The endless Bush jokes underline his questionable 'legitimacy' - in electoral terms but also in terms of a man living off class capital, off the symbolic indemnities provided by the Name of the Father. His authority comes from his background, Name, his office - anywhere but from himself. He is on the train without a ticket, looking round nervously, in unguarded moments the critics detect the shifty anxiety of the imposter; they stress, of course, these jokers, his uneasy relationship to language, they invoke the image of a man suddenly hypnotized, trapped in indecision, on the morning when his country was under attack; they stress his vacant, incurious air, ' as ignorant of the world as he is indifferent to it', he is bombing a country he could not locate on a map and so on. None of this makes a difference. Au contraire, it consolidates his posiiton..
from Zizek, Sublime Object of Ideology:
.. let us mention only the 1986 Austrian presidential campaign, with the controversial figure of Waldheim at its centre. Starting from the assumption that Waldheim was attracting voters because of his great-statesman image, leftisits put the emphasis of their campaign on proving to the public that not only is Waldheim a man with a dubious past (probably involved in war crimes) but also a man who is not prepared to confront his past, a man who evades crucial questions concerning it - in short, a man wose basic feature is a refusal to 'work through' the traumatic past. What they overlooked was that it wsa precisely this feature with whcih the majority of centrist voters identified. Post-war Austria is a country whose very existence is based on a refusal to 'work through' its traumatic Nazi past - proving that Waldheim was evading confrontation with his past emphasized the exact trait-of-identificaiton of the majority of voters.
The theoretical lesson to be learnt from this is that the trait-of-identification can also be a certain failure, weakness, guilt of the other, so that by pointing out the failure we can unwittingly reinforce the identification. Rightist ideology is particularly adroit at offering people weakness or guilt as an identifying trait: we find traces of this even with Hitler. In his public appearances, people specifically identified themselves with what were hysterical outbursts of impotent rage - that is, they 'recognised' themselves in this hysterical acting out.
The example of Hitler is an interesting one. Was it not Benjamin who saw in German fascism the early aestheticisation of politics, the transformation of the public into transfixed spectators. He was among the first to see the curious Hitler-Chaplin mirroring*. If Chaplin was the floundering, frustrated 'little guy', Hitler was his bizarro double and specular confirmation, a rage-inflated 'huge imago' in Auden's words. The Frankfurt School, who followed up and developed some of these suggestions were, and are, sometimes accused of conflating the psychological and political structures of Fascism with those of Liberal democracy. They did not conflate them as such, but thought that extreme phenomena could lay bare the secret truth of the Norm, the median. Benjamin, for example, noted (in a different context) that "ideas come to life only when extremes are assembled around them" and that "From the point of view of the philosophy of art the extremes are necessary". The pathological retrospectively illuminates the normal.

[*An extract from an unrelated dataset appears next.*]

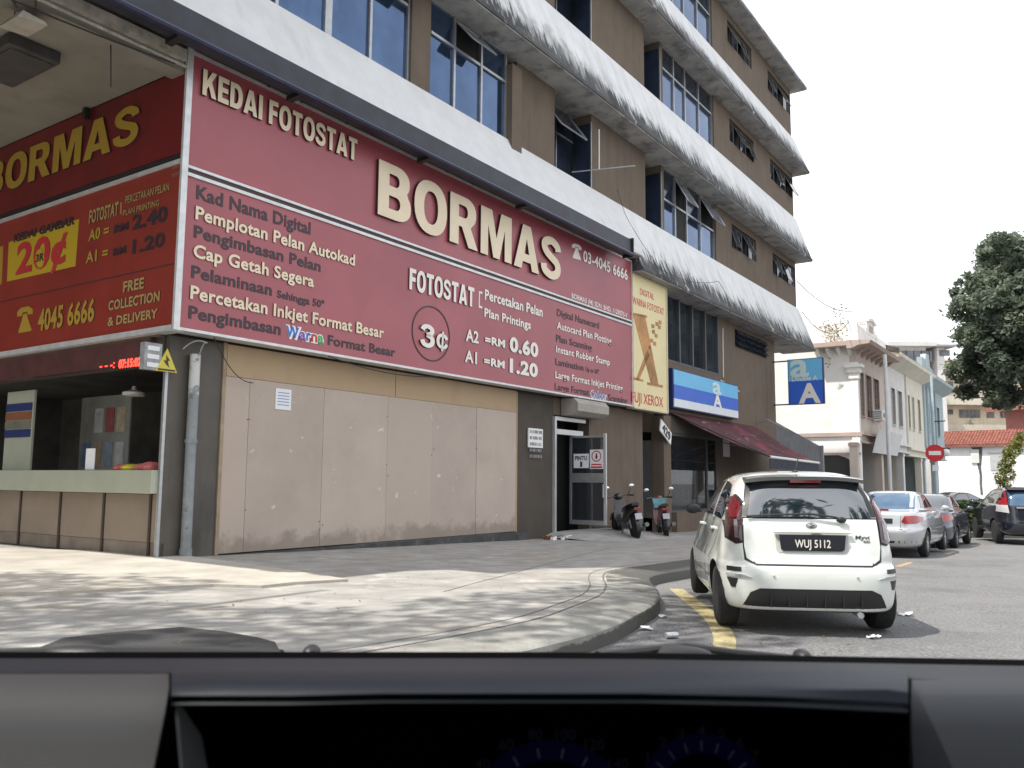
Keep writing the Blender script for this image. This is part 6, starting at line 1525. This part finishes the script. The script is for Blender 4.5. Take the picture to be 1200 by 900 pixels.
treel = leafmat('tree_leaf',(.075,.105,.075),(.24,.28,.20),.45)
plant('large_tree',base,cents,66000,.18,treel,'large dense green tree leaning in from the right edge above the red roofs','tree',stems)
sb_ = DY(1182,600,34); cc = []
for x,y,r_ in ((1172,560,6),(1176,548,6),(1182,540,7),(1188,528,7),(1192,520,6),(1180,530,5),(1196,512,5),(1178,568,6),(1184,556,6)):
    P = DY(x,y,34); rr = r_/FPX*34; cc.append((P.x,P.y,P.z,rr*rr,rr,rr,rr*1.2))
plant('cypress_shrub',(sb_.x,sb_.y,-.39),cc,2600,.06,leafmat('yellow_green_leaf',(.10,.12,.02),(.25,.26,.06)),'leaning yellow green bushy shrub behind the black car','shrub',[([(sb_.x-.2,sb_.y,-.39),(sb_.x-.2,sb_.y,.8),(sb_.x,sb_.y,2.6)],.08,.04)])
cc = []
for x,y,r_ in ((1196,536,8),(1188,548,6),(1200,520,8),(1178,520,4)):
    P = DY(x,y,37); rr = r_/FPX*37; cc.append((P.x,P.y,P.z,rr*rr,rr,rr,rr))
# hedge on a kerbed island
hg0 = DY(1104,632,31); hx0, hx1 = hg0.x, hg0.x+7.5
isl = [(hx0-.6,30.2),(hx1+8,27.5),(hx1+8,60),(hx0+9,60),(hx0-.6,31.6)]
sheet('verge', isl, lambda P: -.39, kerbm, thick=.17, grid=2)
hd_ = thing('hedge','clipped green hedge between the dark saloon and the black car','hedge',(hx0+3.5,31.6,-.22))
hl = MB().v; cl_ = leafcloud(9000,[(0,0,.52,1,1,1,1)],.06,3)
rnd = random.Random(9); v = []; f = []
for i in range(9000):
    s_ = rnd.random(); x = rnd.uniform(-3.6,4.5); y = rnd.uniform(-.55,.55); z = rnd.uniform(.02,1.08)
    k = rnd.randrange(4)
    if k < 2: y = -.55+rnd.uniform(-.05,.08)
    elif k == 2: z = 1.05+rnd.uniform(-.06,.05)+.03*math.sin(x*3)
    p = Vector((x,y,z)); s = .055*rnd.uniform(.6,1.3); d1 = Vector((rnd.uniform(-1,1),rnd.uniform(-1,1),rnd.uniform(-1,1))).normalized(); d2 = d1.cross(Vector((rnd.uniform(-1,1),rnd.uniform(-1,1),rnd.uniform(-1,1)))).normalized()
    j = len(v); v += [p-d1*s,p+d2*s*.5,p+d1*s,p-d2*s*.5]; f.append((j,j+1,j+2,j+3))
hm_ = MB(); hm_.v = [tuple(q) for q in v]; hm_.f = f; hm_.build('foliage', grl, hd_); MB().box(-3.5,4.4,-.45,.45,.0,.98).build('inner_twigs', pm('hedge_inside',(.02,.03,.012),.9,var=.3), hd_)

# ---------------- wires across
cable('overhead_wire',[fw_(34.9,-.1,11.6),(fw_(ua1,SY,11.6))],.02,black,'black overhead wire from the far end of the block to the corner shophouse',.5,frame='W')
cable('overhead_wire',[fw_(34.9,-.3,10.0),(fw_(ua1,SY+.3,11.0))],.02,black,'lower black overhead wire sagging towards the corner shophouse',.9,frame='W')
# ---------------- street trees that throw the dappled shade (left of and behind the camera)
def shade_tree(name, label, base, cents, n, size, limbs):
    st = [([base,(base[0],base[1],3),(base[0]+.3,base[1]+.2,7)],.34,.24)]
    for e in limbs: st.append(([(base[0]+.2,base[1]+.1,5.5),((base[0]+e[0])/2,(base[1]+e[1])/2,(6.5+e[2])/2+1),e],.16,.04))
    return plant(name, base, cents, n, size, treel, label, 'tree', st)
rnd = random.Random(21); cs_ = []
for i in range(48):
    X = rnd.uniform(-13.5,-2.5); Y = rnd.uniform(1.0,9.5); Z = rnd.uniform(10.6,13)
    if X < -5.5 and Y > 8.0: continue
    r_ = rnd.uniform(.5,1.25); cs_.append((X,Y,Z,r_*r_,r_,r_,r_*.6))
shade_tree('street_tree','tall street tree left of the camera whose leaves dapple the pavement',(-11.5,1.0,.1),cs_,6800,.16,[(-9,5,11),(-6,4,11.5),(-12,6,11.5),(-4,6.5,11.8),(-8,8,11)])
cs_ = []
for i in range(46):
    X = rnd.uniform(-5,15); Y = rnd.uniform(-24,-7); Z = rnd.uniform(3.5,15)
    r_ = rnd.uniform(.9,2.0); cs_.append((X,Y,Z,r_*r_,r_,r_,r_*.7))
for i in range(16):
    r_ = rnd.uniform(.8,1.6); cs_.append((rnd.uniform(3.5,12),rnd.uniform(-7,1.2),rnd.uniform(9.5,12.5),r_*r_,r_,r_,r_*.7))
shade_tree('street_tree','broad street tree standing behind the camera across the road',(5.5,-14,0),cs_,24000,.26,[(7,-3,11),(-4,-9,8),(5,-9,9),(0,-6,9),(6,-13,8),(-6,-13,9)])
cs_ = []
for i in range(26):
    X = rnd.uniform(-4,3.5); Y = rnd.uniform(1.5,8.2); Z = rnd.uniform(8.8,11.5)
    r_ = rnd.uniform(.4,.9); cs_.append((X,Y,Z,r_*r_,r_,r_,r_*.6))

# unseen block added left of the frame to close off the sky there
nb_ = thing('added_sky_block','unseen plain brown building added left of the camera to darken the side signs','building',(-30,6,0))
MB().box(-6,3,-24,22,0,15).build('wall', wallm, nb_)
for k in range(3):
    for j in range(10): MB().box(3.002,3.06,-22+j*4.4,-19.6+j*4.4,1.5+k*4.6,3.6+k*4.6).build('window', gdark, nb_)
# ============================================================ THE CAR ONE LOOKS OUT OF
cb_ = thing('car_interior','dark dashboard with hooded instrument cluster of the car the picture is taken from','dashboard',(0,.6,0))
dsh = pm('dashboard_plastic',(.0075,.010,.016),.5,spec=.22,var=.06,scale=3,bump=.05,bscale=900)
dsh2 = pm('dashboard_pad',(.032,.032,.034),.5,spec=.34,var=.08,scale=2,bump=.35,bscale=1500)
blk2 = flat('cluster_black',(.0012,.0012,.0015),.9,spec=.02); slv = pm('grey_trim',(.06,.063,.067),.45,.2,var=.05)
def CP(x, y, Y): return DY(x, y, Y)     # point seen at pixel, at distance Y ahead
def surf(rows, m, name, parent=cb_, thick=.012):
    b = MB(); n_ = len(rows[0])
    for r_ in rows: b.v += [tuple(p-Vector((0,.6,0))) for p in r_]
    for i in range(len(rows)-1):
        for k in range(n_-1): b.f.append((i*n_+k,i*n_+k+1,(i+1)*n_+k+1,(i+1)*n_+k))
    nb = len(b.v); b.v += [(x,y,z-thick) for x,y,z in b.v]; b.f += [tuple(nb+k for k in f)[::-1] for f in b.f[:]]
    for i in range(len(rows)-1):
        for k in (0,n_-1): b.f.append((i*n_+k,(i+1)*n_+k,nb+(i+1)*n_+k,nb+i*n_+k))
    for k in range(n_-1):
        for i in (0,len(rows)-1): b.f.append((i*n_+k,i*n_+k+1,nb+i*n_+k+1,nb+i*n_+k))
    return b.build(name, m, parent, smooth=True)
xs = [-500,-300,-100,0,100,200,300,450,600,750,900,1000,1100,1200,1300,1500,1700]
def topy(x): return 763.5+(x/1200)*9 if x > 500 else 765+x*.002     # lower edge of the view through the windscreen
# black rubber band / frit at the foot of the windscreen
def fy_(x): return 764.5+max(0,(x-700))*.018
surf([[CP(x,fy_(x)-.5,1.08) for x in xs],[CP(x,fy_(x)+12,1.0) for x in xs]], blk2, 'windscreen_seal')
# dashboard top from the windscreen to the cowl edge
surf([[CP(x,fy_(x)+7,1.02) for x in xs],[CP(x,fy_(x)+11,.96) for x in xs],[CP(x,fy_(x)+17,.84) for x in xs],[CP(x,fy_(x)+24,.76) for x in xs]], dsh, 'dash_top')
# left pad, sloping to the front
lx = [-500,-300,-100,0,60,120,160,185,198]
surf([[CP(x,787,.78) for x in lx],[CP(x,792,.74) for x in lx],[CP(x,806,.69) for x in lx],[CP(x-5,835,.655) for x in lx],[CP(x-12,870,.635) for x in lx],[CP(x-24,930,.62) for x in lx],[CP(x-50,1080,.60) for x in lx]], dsh2, 'dash_pad')
rx_ = [1068,1085,1120,1200,1300,1500,1700]
surf([[CP(x,792,.78) for x in rx_],[CP(x,800,.74) for x in rx_],[CP(x,815,.70) for x in rx_],[CP(x,850,.67) for x in rx_],[CP(x+4,930,.65) for x in rx_],[CP(x+6,1080,.62) for x in rx_]], pm('dashboard_side_pad',(.011,.013,.017),.5,spec=.25,var=.05,scale=3,bump=.05,bscale=900), 'dash_pad')
# instrument hood: rolled front edge
hxs = [201,205,214,260,340,450,600,750,900,1000,1040,1056,1064]
def hy_(x):
    e = max(0,(230-x)/30)+max(0,(x-1040)/24); return e*3
def lo_(x): return 816-(2.5 if 400 < x < 900 else 0)+max(0,(x-880))*.05
surf([[CP(x,784,.80) for x in hxs],[CP(x,779+hy_(x)+4,.74) for x in hxs],[CP(x,788+hy_(x),.66) for x in hxs],[CP(x,798+hy_(x),.625) for x in hxs],[CP(x,808+hy_(x),.61) for x in hxs],[CP(x,lo_(x)-1,.607) for x in hxs],[CP(x,lo_(x)+2,.615) for x in hxs],[CP(x,lo_(x)+1,.66) for x in hxs],[CP(x,lo_(x)-8,.8) for x in hxs]], dsh, 'instrument_hood', thick=.006)
surf([[CP(x,800,.83) for x in (190,600,1080)],[CP(x,1150,.80) for x in (190,600,1080)]], blk2, 'cluster_back')
surf([[CP(207,818,.612),CP(236,862,.64)],[CP(222,1000,.60),CP(262,1000,.63)]], slv, 'cluster_trim')
surf([[CP(150,803,.84),CP(207,818,.67)],[CP(120,1100,.82),CP(222,1100,.65)]], blk2, 'cluster_side')
surf([[CP(1066,812,.62),CP(1068,822,.70)],[CP(1062,1000,.62),CP(1066,1000,.70)]], blk2, 'cluster_side')
# two dials: deep blue glowing arcs, ticks and numerals
glow = flat('dial_blue_glow',(.001,.001,.003),.9,spec=.02,emit=(.05,.04,.45),es=.006); tick = flat('dial_tick',(.002,.002,.004),.9,spec=.02,emit=(.55,.6,.95),es=.014); num = flat('dial_numeral',(.0008,.0008,.0015),.9,spec=.02,emit=(.4,.42,.8),es=.004)
YD = .775
sc = YD/FPX
def dial(cx, cy, r_, nums, a0, a1, label, rn):
    o = bpy.data.objects.new('dial', None); COL.objects.link(o); o.parent = cb_; o['label'] = label
    def Q(a, rr, dy=0): P = CP(cx+rr*math.cos(a), cy-rr*math.sin(a), YD-dy); return tuple(P-Vector((0,.6,0)))
    b = MB(); n_ = 40
    for i in range(n_+1):
        a = R(20+140*i/n_); b.v += [Q(a,r_-14),Q(a,r_+10)]
    b.f = [(2*i,2*i+1,2*i+3,2*i+2) for i in range(n_)]; b.build('dial_arc', glow, o)
    for i, s in enumerate(nums):
        a = R(a0+(a1-a0)*i/(len(nums)-1)); dx = .012
        MB().add([Q(a-dx,r_-11,.002),Q(a+dx,r_-11,.002),Q(a+dx,r_+1,.002),Q(a-dx,r_+1,.002)],[(0,1,2,3)]).build('tick', tick, o)
        v,f,x0,x1 = text_geo(s,.0); hh = 13; ww = (x1-x0)/CAP*hh
        px, py = cx+rn*math.cos(a), cy-rn*math.sin(a)
        MB().add([tuple(CP(px+(q[0]-(x0+x1)/2)/CAP*hh, py+hh/2-q[1]/CAP*hh, YD-.002-(.0005 if q[2] > 0 else 0))-Vector((0,.6,0))) for q in v], f).build('numeral', num, o)
dial(645,965,88,['20','40','60','80','100','120','140','160'],158,22,'left dial, speed numerals 60 to 140 faintly visible',106)
dial(822,935,66,['1','2','3','4','5','6','7'],142,38,'right dial, numerals 1 to 6 over short bright ticks',80)
# wiper arms and washer nozzles showing over the scuttle
def wiper(pts, r_, label):
    q = [CP(*p) for p in pts]; o = MB().tube([tuple(p) for p in q], r_, 8).build('windscreen_wiper', carblk, None, True); return solo(o, label, 'wiper')
wiper([(-60,768,1.35),(60,764,1.32),(120,762.5,1.30),(230,764,1.25),(330,768,1.2)],.008,'left windscreen wiper lying at the foot of the windscreen')
wiper([(700,768,1.15),(735,764,1.2),(800,757,1.28),(860,765,1.3),(960,775,1.3),(1300,790,1.3)],.006,'right windscreen wiper arm curving up above the dashboard')
def knob(x, y, rx, ry, label):
    P = CP(x,y,1.25); o = MB().ball((0,0,0),rx*1.25/FPX,.02,ry*1.25/FPX,14,8).build('wiper_pivot', carblk, None, True); o.location = P; tag(o,label,'wiper pivot')
knob(93,766,40,9,'left wiper pivot cover, low dark dome by the tar patch'); knob(365,765,10,9,'small washer nozzle between the two wipers'); knob(782,767,52,11,'right wiper pivot cover below the yellow line'); knob(940,769,10,8,'small washer nozzle at the right of the wipers')
# roof, rear and sides of the car around the camera: they shade the dashboard
hl_ = pm('headliner',(.30,.29,.27),.9,var=.08,scale=4)
sh2 = MB()
def ib(nm, m, *a): return MB().box(*[v-(.6 if i in (2,3) else 0) for i,v in enumerate(a)]).build(nm, m, cb_)
ib('roof_panel', hl_, -1.15,.42,-2.2,.30,1.78,1.84)
ib('rear_panel', pm('seat_fabric',(.06,.06,.065),.9,var=.2), -1.15,.42,-2.25,-2.2,.3,1.84); ib('side_door', dsh, .46,.50,-2.2,.9,.3,1.05); ib('side_door', dsh, -1.2,-1.16,-2.2,.9,.3,1.05)
ib('cabin_floor', blk2, -1.15,.46,-2.2,1.0,.28,.34); ib('seat', MATS['seat_fabric'], -.95,-.35,-1.3,-.8,.35,1.35); ib('fire_wall', blk2, -1.3,.6,1.03,1.08,.3,1.10)
ib('bonnet', pm('car_paint_grey',(.2,.2,.21),.3,var=.03,coat=.5), -1.3,.6,1.1,1.9,.80,.90)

If German fascism allowed Benjamin to see the coming spectacularisation of politics, this accounts partly for the popularity of Benjamin among critical theorists and philsophers. It represents not so much a nostalgia for a time before spectacular society, but nostalgia for a time when it could actually be seen and truly experienced in its difference and novelty. It is the gaze of Benjamin, his very ability to see what it for us the medium within which we move, that is the object of our nostalgia.
Bush, having borrowed his authority from others, immediately delegates it others. He acts on behalf of or has others act on his behalf; he is merely the zero point of these deferrals and displacements. Lacking authority, he lacks also actual political convictions, interests. He is, it seems, the exact opposite of the passionate intensity of A.H. But this opposition, which is genuine, exists also within a theatrical and 'specular' form of politics which is specifically modern and which Benjamin and also Adorno had begun to understand and which Debord, in a different way, brought to concentrated theoretical clarity.
n.b, Adam Kotsko offers a 'Lacanian reading' of Bush, here:
Lacan would note that Bush exemplifies the modern phenomenon of the "master-fool." This is a master who does not sieze power, but rather abdicates himself of responsibility, simply rubber-stamping "reality." Accusing Bush in person is always awkward, because he is presented as a complete tool of the ideologues who are really running things. Even a sharply critical article on Bush always ends up accusing the knavish underlings more than Bush himself, and Bush, when called upon to explain himself, can always, justifiably, claim that he was just doing what he was told. Even the master, in our modern age, is a parasite on real power, which is always somewhere else and is never my responsibility.